◆ What needs to be done ◆
Retype all of the listing exactly, passing over any picture you find.

◆ Data ◆
• • • • •

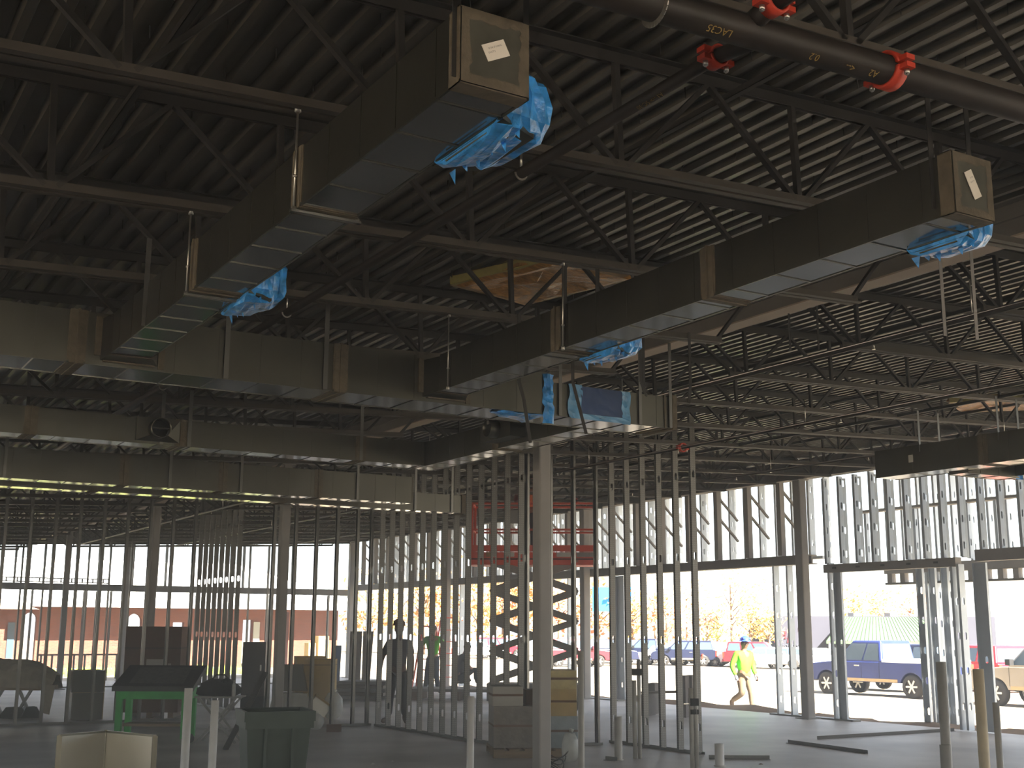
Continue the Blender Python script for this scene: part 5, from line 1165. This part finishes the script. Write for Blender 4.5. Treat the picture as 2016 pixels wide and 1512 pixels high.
    if hat:
        b = MB(); c = V['head']+up_*.055; n = 18; vs = []
        for j, (r, z) in enumerate(((.150,0),(.128,.012),(.122,.05),(.098,.095),(.055,.125),(.0,.135))):
            for i in range(n):
                q = 2*PI*i/n; k = 1.0+(.22*max(0, math.sin(q))**3 if j == 0 else 0); vs.append(c+sd_*(r*.88*math.cos(q))+fw_*(r*k*math.sin(q))+up_*z)
        b.add(vs, [(j*n+i, j*n+(i+1) % n, (j+1)*n+(i+1) % n, (j+1)*n+i) for j in range(5) for i in range(n)], 0, True); o = b.build('hard_hat', hat, t, True); o['label'] = 'hard hat' if hat.name != 'hat_blue' else 'blue hard hat'
        MB().bar(c-fw_*.12+up_*.06, c+fw_*.11+up_*.075, .03, .16, tuple(sd_)).build('hat_ridge', hat, o, True)
    return t
STAND = dict(pelvis=(0,0,.95), spine=(0,.01,1.14), chest=(0,.0,1.36), neck=(0,.0,1.51), head=(0,.03,1.66),
             sh_r=(.19,0,1.43), el_r=(.25,-.02,1.15), wr_r=(.26,.05,.90), sh_l=(-.19,0,1.43), el_l=(-.25,-.02,1.15), wr_l=(-.26,.05,.90),
             hip_r=(.09,0,.90), kn_r=(.10,.02,.50), an_r=(.10,-.02,.09), to_r=(.12,.15,.04), hip_l=(-.09,0,.90), kn_l=(-.10,.02,.50), an_l=(-.10,-.02,.09), to_l=(-.12,.15,.04))
HIVIS = mat('hivis_green', (96,190,24), .8, 0, .08, 9, .2, 12); KHAKI = mat('khaki_trousers', (98,84,64), .9, 0, .10, 8, .2, 14); BOOT = mat('boot_brown', (92,74,60), .8)
HATB = mat('hat_blue', (44,74,206), .35); NAVY = mat('navy_trousers', (42,46,62), .9); GREYS = mat('grey_shirt', (78,76,82), .9); DARKT = mat('dark_trousers', (48,46,50), .9); GLV = mat('grey_glove', (110,112,126), .9)
def heading(v): return math.atan2(v.y, v.x)-PI/2
p = atd(1462, 1238, 30.4); p.z = gz(p.x, p.y)+.005
W = dict(STAND); W.update(look=(.35,.94,0), head=(0,.05,1.67), neck=(0,.02,1.52), chest=(0,.02,1.37),
         el_r=(.28,-.06,1.14), wr_r=(.24,.02,.90), el_l=(-.26,-.02,1.15), wr_l=(-.24,.10,.91),
         kn_l=(-.09,.12,.51), an_l=(-.08,.16,.09), to_l=(-.10,.34,.04), kn_r=(.10,.05,.50), an_r=(.10,-.33,.29), to_r=(.11,-.27,.12))
person('worker in a bright green long-sleeved shirt and blue hard hat walking past the doorway', p, heading(VX*.50-VY*.87), W, SKIN_D, HIVIS, KHAKI, BOOT, HATB, 'long', GLV, hair=False).scale = (1.14, 1.12, 1.0)
p = floor_at(786, 23.1); W = dict(STAND); W.update(head=(0,.02,1.70), neck=(0,0,1.54), look=(.2,1,0), wr_r=(.33,.08,.92), el_r=(.31,-.03,1.16), an_l=(-.14,-.02,.09), to_l=(-.18,.15,.04), an_r=(.16,.02,.09), to_r=(.28,.14,.04), kn_r=(.14,.04,.5))
person('man in a dark grey shirt and dark trousers standing behind the stud partition', p, heading(-VY), W, SKIN_D, GREYS, DARKT, BOOT, mat('cap_brown', (96,70,52), .8), 'short')
p = floor_at(853, 33.6); p.z = .005; W = dict(STAND); W.update(el_r=(.30,.14,1.22), wr_r=(.24,.38,1.18), el_l=(-.36,.06,1.22), wr_l=(-.44,.26,1.12), an_r=(.16,0,.09), to_r=(.18,.16,.04), an_l=(-.20,-.02,.09), to_l=(-.24,.14,.04), kn_l=(-.16,.04,.5), head=(0,.04,1.66))
pm = person('man in a green safety shirt seen from behind, reaching out to the orange stepladder', p, heading(VY*.97+VX*.2), W, SKIN_L, HIVIS, NAVY, BOOT, None, 'short')
b = MB()
for dx in (-.05,.0,.05): b.add([(dx-.04,-.135,1.34),(dx+.04,-.135,1.34),(dx,-.137,1.42)], [(0,1,2)])
b.build('shirt_print', NAVY, pm, True); pb = pm
p = floor_at(903, 32.6); p.z = .275
W = dict(pelvis=(0,0,.22), spine=(0,.05,.42), chest=(0,.12,.64), neck=(0,.17,.79), head=(0,.24,.92), look=(0,.9,-.4), sh_r=(.18,.13,.70), el_r=(.26,.22,.46), wr_r=(.16,.42,.36), sh_l=(-.18,.13,.70), el_l=(-.26,.22,.46), wr_l=(-.14,.42,.34),
         hip_r=(.10,.02,.18), kn_r=(.20,.42,.42), an_r=(.20,.44,.08), to_r=(.21,.60,.035), hip_l=(-.10,.02,.18), kn_l=(-.20,.40,.12), an_l=(-.17,.02,.07), to_l=(-.16,-.10,.04))
person('man in a grey shirt crouching on the boards right of the stepladder', p, heading(VX*.9+VY*.3), W, SKIN_L, GREYS, DARKT, BOOT, None, 'short')
p = floor_at(1041, 25.7)+Vector((0,0,zp+.165)); W = dict(STAND)
W = {k: (v[0], v[1], v[2]*.90) for k, v in STAND.items()}; W.update(el_r=(.32,.20,1.30), wr_r=(.24,.26,1.45), el_l=(-.36,.10,1.14), wr_l=(-.30,.32,1.02), an_l=(-.18,0,.09), to_l=(-.22,.16,.04), kn_l=(-.14,.03,.47))
person('worker in an orange safety vest standing on the raised lift platform', p, heading(VX*.4+VY*.9), W, SKIN_L, mat('maroon_shirt', (118,34,36), .9), DARKT, BOOT, mat('hat_red', (160,50,40), .4), 'long', None, mat('vest_orange', (255,130,60), .8, 0, .1, 8))
# ------------------------------------------------------------------ thin scattering haze volume inside the building
hz = bpy.data.materials.new('thin_haze'); hz.use_nodes = True; n = hz.node_tree; n.nodes.clear()
o_ = n.nodes.new('ShaderNodeOutputMaterial'); v_ = n.nodes.new('ShaderNodeVolumeScatter'); v_.inputs['Density'].default_value = 0.018; v_.inputs['Anisotropy'].default_value = 0.3; v_.inputs['Color'].default_value = (1,.97,.93,1)
n.links.new(v_.outputs[0], o_.inputs['Volume'])
MBh = MB(); MBh.box((-11.9,-15.9,0.02), (19.4,41.2,5.6))
tag(MBh.build('haze', hz), 'thin even haze filling the inside of the building', 'haze', kind='stuff')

• • • • •

◆ Reply to the task ◆
Continue the Blender Python script for this scene: part 5, from line 1165. This part finishes the script. Write for Blender 4.5. Treat the picture as 2016 pixels wide and 1512 pixels high.
    if hat:
        b = MB(); c = V['head']+up_*.055; n = 18; vs = []
        for j, (r, z) in enumerate(((.150,0),(.128,.012),(.122,.05),(.098,.095),(.055,.125),(.0,.135))):
            for i in range(n):
                q = 2*PI*i/n; k = 1.0+(.22*max(0, math.sin(q))**3 if j == 0 else 0); vs.append(c+sd_*(r*.88*math.cos(q))+fw_*(r*k*math.sin(q))+up_*z)
        b.add(vs, [(j*n+i, j*n+(i+1) % n, (j+1)*n+(i+1) % n, (j+1)*n+i) for j in range(5) for i in range(n)], 0, True); o = b.build('hard_hat', hat, t, True); o['label'] = 'hard hat' if hat.name != 'hat_blue' else 'blue hard hat'
        MB().bar(c-fw_*.12+up_*.06, c+fw_*.11+up_*.075, .03, .16, tuple(sd_)).build('hat_ridge', hat, o, True)
    return t
STAND = dict(pelvis=(0,0,.95), spine=(0,.01,1.14), chest=(0,.0,1.36), neck=(0,.0,1.51), head=(0,.03,1.66),
             sh_r=(.19,0,1.43), el_r=(.25,-.02,1.15), wr_r=(.26,.05,.90), sh_l=(-.19,0,1.43), el_l=(-.25,-.02,1.15), wr_l=(-.26,.05,.90),
             hip_r=(.09,0,.90), kn_r=(.10,.02,.50), an_r=(.10,-.02,.09), to_r=(.12,.15,.04), hip_l=(-.09,0,.90), kn_l=(-.10,.02,.50), an_l=(-.10,-.02,.09), to_l=(-.12,.15,.04))
HIVIS = mat('hivis_green', (96,190,24), .8, 0, .08, 9, .2, 12); KHAKI = mat('khaki_trousers', (98,84,64), .9, 0, .10, 8, .2, 14); BOOT = mat('boot_brown', (92,74,60), .8)
HATB = mat('hat_blue', (44,74,206), .35); NAVY = mat('navy_trousers', (42,46,62), .9); GREYS = mat('grey_shirt', (78,76,82), .9); DARKT = mat('dark_trousers', (48,46,50), .9); GLV = mat('grey_glove', (110,112,126), .9)
def heading(v): return math.atan2(v.y, v.x)-PI/2
p = atd(1462, 1238, 30.4); p.z = gz(p.x, p.y)+.005
W = dict(STAND); W.update(look=(.35,.94,0), head=(0,.05,1.67), neck=(0,.02,1.52), chest=(0,.02,1.37),
         el_r=(.28,-.06,1.14), wr_r=(.24,.02,.90), el_l=(-.26,-.02,1.15), wr_l=(-.24,.10,.91),
         kn_l=(-.09,.12,.51), an_l=(-.08,.16,.09), to_l=(-.10,.34,.04), kn_r=(.10,.05,.50), an_r=(.10,-.33,.29), to_r=(.11,-.27,.12))
person('worker in a bright green long-sleeved shirt and blue hard hat walking past the doorway', p, heading(VX*.50-VY*.87), W, SKIN_D, HIVIS, KHAKI, BOOT, HATB, 'long', GLV, hair=False).scale = (1.14, 1.12, 1.0)
p = floor_at(786, 23.1); W = dict(STAND); W.update(head=(0,.02,1.70), neck=(0,0,1.54), look=(.2,1,0), wr_r=(.33,.08,.92), el_r=(.31,-.03,1.16), an_l=(-.14,-.02,.09), to_l=(-.18,.15,.04), an_r=(.16,.02,.09), to_r=(.28,.14,.04), kn_r=(.14,.04,.5))
person('man in a dark grey shirt and dark trousers standing behind the stud partition', p, heading(-VY), W, SKIN_D, GREYS, DARKT, BOOT, mat('cap_brown', (96,70,52), .8), 'short')
p = floor_at(853, 33.6); p.z = .005; W = dict(STAND); W.update(el_r=(.30,.14,1.22), wr_r=(.24,.38,1.18), el_l=(-.36,.06,1.22), wr_l=(-.44,.26,1.12), an_r=(.16,0,.09), to_r=(.18,.16,.04), an_l=(-.20,-.02,.09), to_l=(-.24,.14,.04), kn_l=(-.16,.04,.5), head=(0,.04,1.66))
pm = person('man in a green safety shirt seen from behind, reaching out to the orange stepladder', p, heading(VY*.97+VX*.2), W, SKIN_L, HIVIS, NAVY, BOOT, None, 'short')
b = MB()
for dx in (-.05,.0,.05): b.add([(dx-.04,-.135,1.34),(dx+.04,-.135,1.34),(dx,-.137,1.42)], [(0,1,2)])
b.build('shirt_print', NAVY, pm, True); pb = pm
p = floor_at(903, 32.6); p.z = .275
W = dict(pelvis=(0,0,.22), spine=(0,.05,.42), chest=(0,.12,.64), neck=(0,.17,.79), head=(0,.24,.92), look=(0,.9,-.4), sh_r=(.18,.13,.70), el_r=(.26,.22,.46), wr_r=(.16,.42,.36), sh_l=(-.18,.13,.70), el_l=(-.26,.22,.46), wr_l=(-.14,.42,.34),
         hip_r=(.10,.02,.18), kn_r=(.20,.42,.42), an_r=(.20,.44,.08), to_r=(.21,.60,.035), hip_l=(-.10,.02,.18), kn_l=(-.20,.40,.12), an_l=(-.17,.02,.07), to_l=(-.16,-.10,.04))
person('man in a grey shirt crouching on the boards right of the stepladder', p, heading(VX*.9+VY*.3), W, SKIN_L, GREYS, DARKT, BOOT, None, 'short')
p = floor_at(1041, 25.7)+Vector((0,0,zp+.165)); W = dict(STAND)
W = {k: (v[0], v[1], v[2]*.90) for k, v in STAND.items()}; W.update(el_r=(.32,.20,1.30), wr_r=(.24,.26,1.45), el_l=(-.36,.10,1.14), wr_l=(-.30,.32,1.02), an_l=(-.18,0,.09), to_l=(-.22,.16,.04), kn_l=(-.14,.03,.47))
person('worker in an orange safety vest standing on the raised lift platform', p, heading(VX*.4+VY*.9), W, SKIN_L, mat('maroon_shirt', (118,34,36), .9), DARKT, BOOT, mat('hat_red', (160,50,40), .4), 'long', None, mat('vest_orange', (255,130,60), .8, 0, .1, 8))
# ------------------------------------------------------------------ thin scattering haze volume inside the building
hz = bpy.data.materials.new('thin_haze'); hz.use_nodes = True; n = hz.node_tree; n.nodes.clear()
o_ = n.nodes.new('ShaderNodeOutputMaterial'); v_ = n.nodes.new('ShaderNodeVolumeScatter'); v_.inputs['Density'].default_value = 0.018; v_.inputs['Anisotropy'].default_value = 0.3; v_.inputs['Color'].default_value = (1,.97,.93,1)
n.links.new(v_.outputs[0], o_.inputs['Volume'])
MBh = MB(); MBh.box((-11.9,-15.9,0.02), (19.4,41.2,5.6))
tag(MBh.build('haze', hz), 'thin even haze filling the inside of the building', 'haze', kind='stuff')